The skeleton program you are to complete has all of the class definitions and implementations in one source file, which is awkward. Since we haven't yet learned about separate compilation, we'll have to live with it.

This diagram may help you visualize the relationships between the objects in the program.

Complete the implementation in accordance with the description of the game. You are allowed to make whatever changes you want to the private parts of the classes: You may add or remove private data members or private member functions, or change their types. You must not make any deletions, additions, or changes to the public interface of any of these classes — we're depending on them staying the same so that we can test your programs. You can and will, of course, make changes to the implementations of public member functions, since the callers of the function wouldn't have to change any of the code they write to call the function. You must not declare any public data members, nor use any global variables whose values may change during execution (so global constants are OK). You may add additional functions that are not members of any class. The word friend must not appear in your program.

Any member functions you implement must never put an object into an invalid state, one that will cause a problem later on. (For example, bad things could come from placing a witch outside the city.) Any function that has a reasonable way of indicating failure through its return value should do so. Constructors pose a special difficulty because they can't return a value.
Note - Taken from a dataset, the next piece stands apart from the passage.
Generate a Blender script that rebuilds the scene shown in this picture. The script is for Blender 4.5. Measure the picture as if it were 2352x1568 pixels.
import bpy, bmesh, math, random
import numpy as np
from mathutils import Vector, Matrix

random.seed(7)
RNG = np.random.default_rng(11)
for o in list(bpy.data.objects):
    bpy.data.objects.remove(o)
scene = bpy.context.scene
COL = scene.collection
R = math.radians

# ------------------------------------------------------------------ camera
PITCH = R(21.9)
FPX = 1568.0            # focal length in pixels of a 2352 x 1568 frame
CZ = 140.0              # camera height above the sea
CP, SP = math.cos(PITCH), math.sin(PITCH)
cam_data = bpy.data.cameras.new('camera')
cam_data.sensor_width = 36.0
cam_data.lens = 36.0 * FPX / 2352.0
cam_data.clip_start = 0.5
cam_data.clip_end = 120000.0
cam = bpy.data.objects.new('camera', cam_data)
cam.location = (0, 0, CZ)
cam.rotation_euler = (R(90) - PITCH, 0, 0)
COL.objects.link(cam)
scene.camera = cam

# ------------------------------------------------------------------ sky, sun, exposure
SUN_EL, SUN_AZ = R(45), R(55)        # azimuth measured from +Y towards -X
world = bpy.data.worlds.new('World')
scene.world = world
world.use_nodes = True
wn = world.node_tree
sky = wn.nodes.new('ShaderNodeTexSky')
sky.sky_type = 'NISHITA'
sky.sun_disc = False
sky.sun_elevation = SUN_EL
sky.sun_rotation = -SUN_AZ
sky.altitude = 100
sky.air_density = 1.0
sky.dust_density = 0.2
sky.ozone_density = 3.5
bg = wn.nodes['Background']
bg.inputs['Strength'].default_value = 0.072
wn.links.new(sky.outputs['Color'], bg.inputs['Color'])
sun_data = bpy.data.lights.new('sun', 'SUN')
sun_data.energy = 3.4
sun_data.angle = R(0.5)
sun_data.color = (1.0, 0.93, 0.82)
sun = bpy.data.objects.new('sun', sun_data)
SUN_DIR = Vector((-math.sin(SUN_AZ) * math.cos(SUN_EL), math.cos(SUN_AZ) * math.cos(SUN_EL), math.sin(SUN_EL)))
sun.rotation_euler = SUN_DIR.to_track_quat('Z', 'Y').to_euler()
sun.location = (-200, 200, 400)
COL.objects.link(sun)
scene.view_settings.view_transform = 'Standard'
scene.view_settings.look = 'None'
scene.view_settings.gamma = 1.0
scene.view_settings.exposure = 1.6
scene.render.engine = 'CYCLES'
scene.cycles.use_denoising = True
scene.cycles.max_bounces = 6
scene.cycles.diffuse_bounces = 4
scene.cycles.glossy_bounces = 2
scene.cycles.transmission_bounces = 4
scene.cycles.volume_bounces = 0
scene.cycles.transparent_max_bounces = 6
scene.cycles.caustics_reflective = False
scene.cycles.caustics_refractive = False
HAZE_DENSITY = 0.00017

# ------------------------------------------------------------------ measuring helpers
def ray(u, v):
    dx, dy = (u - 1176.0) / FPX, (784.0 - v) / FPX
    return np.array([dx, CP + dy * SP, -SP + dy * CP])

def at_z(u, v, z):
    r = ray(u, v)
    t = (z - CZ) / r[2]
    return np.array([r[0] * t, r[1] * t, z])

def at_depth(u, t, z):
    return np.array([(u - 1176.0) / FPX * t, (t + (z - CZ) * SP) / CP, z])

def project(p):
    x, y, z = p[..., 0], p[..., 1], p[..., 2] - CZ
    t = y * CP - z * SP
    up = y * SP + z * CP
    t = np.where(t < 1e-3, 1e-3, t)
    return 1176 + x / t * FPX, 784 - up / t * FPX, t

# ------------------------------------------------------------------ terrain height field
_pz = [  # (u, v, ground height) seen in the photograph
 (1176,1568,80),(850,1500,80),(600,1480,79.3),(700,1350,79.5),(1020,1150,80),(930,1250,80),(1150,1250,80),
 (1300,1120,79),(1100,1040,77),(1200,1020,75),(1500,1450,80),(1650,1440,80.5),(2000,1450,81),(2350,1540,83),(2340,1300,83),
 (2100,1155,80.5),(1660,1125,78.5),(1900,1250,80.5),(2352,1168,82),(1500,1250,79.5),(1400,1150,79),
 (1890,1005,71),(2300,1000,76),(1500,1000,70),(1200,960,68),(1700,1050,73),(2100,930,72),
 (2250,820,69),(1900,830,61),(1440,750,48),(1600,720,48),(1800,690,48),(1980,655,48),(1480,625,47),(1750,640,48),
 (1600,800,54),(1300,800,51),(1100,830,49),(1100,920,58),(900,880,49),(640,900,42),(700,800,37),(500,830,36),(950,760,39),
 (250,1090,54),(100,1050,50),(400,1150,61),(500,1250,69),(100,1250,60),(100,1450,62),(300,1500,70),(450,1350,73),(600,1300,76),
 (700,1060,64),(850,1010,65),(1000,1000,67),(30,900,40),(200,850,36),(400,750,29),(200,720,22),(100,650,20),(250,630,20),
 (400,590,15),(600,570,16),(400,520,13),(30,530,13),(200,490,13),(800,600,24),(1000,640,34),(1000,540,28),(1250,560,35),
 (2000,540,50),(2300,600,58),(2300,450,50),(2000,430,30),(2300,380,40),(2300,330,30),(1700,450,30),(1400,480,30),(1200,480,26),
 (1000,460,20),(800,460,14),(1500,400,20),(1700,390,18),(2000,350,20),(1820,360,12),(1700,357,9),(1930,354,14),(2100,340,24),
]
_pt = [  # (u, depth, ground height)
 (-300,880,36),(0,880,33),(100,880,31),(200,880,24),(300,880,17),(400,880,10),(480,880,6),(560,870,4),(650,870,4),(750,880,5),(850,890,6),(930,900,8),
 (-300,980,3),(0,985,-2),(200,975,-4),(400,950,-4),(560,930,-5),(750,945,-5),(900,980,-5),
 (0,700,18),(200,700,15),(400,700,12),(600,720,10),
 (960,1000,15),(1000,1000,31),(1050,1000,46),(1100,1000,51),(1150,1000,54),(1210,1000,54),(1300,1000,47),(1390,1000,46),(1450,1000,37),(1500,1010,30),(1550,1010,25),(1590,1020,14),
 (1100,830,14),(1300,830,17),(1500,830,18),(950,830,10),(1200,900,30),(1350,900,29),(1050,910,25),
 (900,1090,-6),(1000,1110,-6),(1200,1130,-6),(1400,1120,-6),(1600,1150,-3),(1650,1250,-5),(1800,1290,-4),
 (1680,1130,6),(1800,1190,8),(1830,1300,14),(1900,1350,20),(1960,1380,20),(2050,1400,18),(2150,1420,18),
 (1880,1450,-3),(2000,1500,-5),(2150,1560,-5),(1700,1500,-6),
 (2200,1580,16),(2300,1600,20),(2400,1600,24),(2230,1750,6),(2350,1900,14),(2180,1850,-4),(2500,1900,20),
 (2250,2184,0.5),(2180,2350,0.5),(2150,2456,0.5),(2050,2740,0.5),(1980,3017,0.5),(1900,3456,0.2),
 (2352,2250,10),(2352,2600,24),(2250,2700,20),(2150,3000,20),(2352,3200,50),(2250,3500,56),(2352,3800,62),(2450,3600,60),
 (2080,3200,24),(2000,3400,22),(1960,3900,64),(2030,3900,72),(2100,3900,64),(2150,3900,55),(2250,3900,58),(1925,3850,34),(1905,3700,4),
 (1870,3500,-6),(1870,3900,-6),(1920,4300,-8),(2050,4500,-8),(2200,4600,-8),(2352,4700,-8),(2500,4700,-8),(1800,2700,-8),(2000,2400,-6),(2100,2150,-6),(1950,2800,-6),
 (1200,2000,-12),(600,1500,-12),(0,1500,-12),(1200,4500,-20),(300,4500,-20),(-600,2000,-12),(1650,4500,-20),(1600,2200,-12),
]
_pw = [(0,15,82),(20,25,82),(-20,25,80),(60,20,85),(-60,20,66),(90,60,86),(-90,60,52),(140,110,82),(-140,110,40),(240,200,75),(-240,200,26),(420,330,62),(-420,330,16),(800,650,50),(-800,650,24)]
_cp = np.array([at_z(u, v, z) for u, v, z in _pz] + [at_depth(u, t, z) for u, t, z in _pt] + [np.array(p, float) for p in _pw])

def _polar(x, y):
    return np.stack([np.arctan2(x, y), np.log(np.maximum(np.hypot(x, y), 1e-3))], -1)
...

If a constructor can't do its job, we have it write an error message and exit the program with failure by calling exit(1);. (We haven't learned about throwing an exception to signal constructor failure.)

In addition to whatever tests you design yourself, you can run these basic tests.

You can assess your program by comparing its behavior to the sample Windows, Mac, or Linux executables linked to above. (Enlist family and friends to help you play-test this exciting new game; you don't have to tell them that we wrote most of the code.)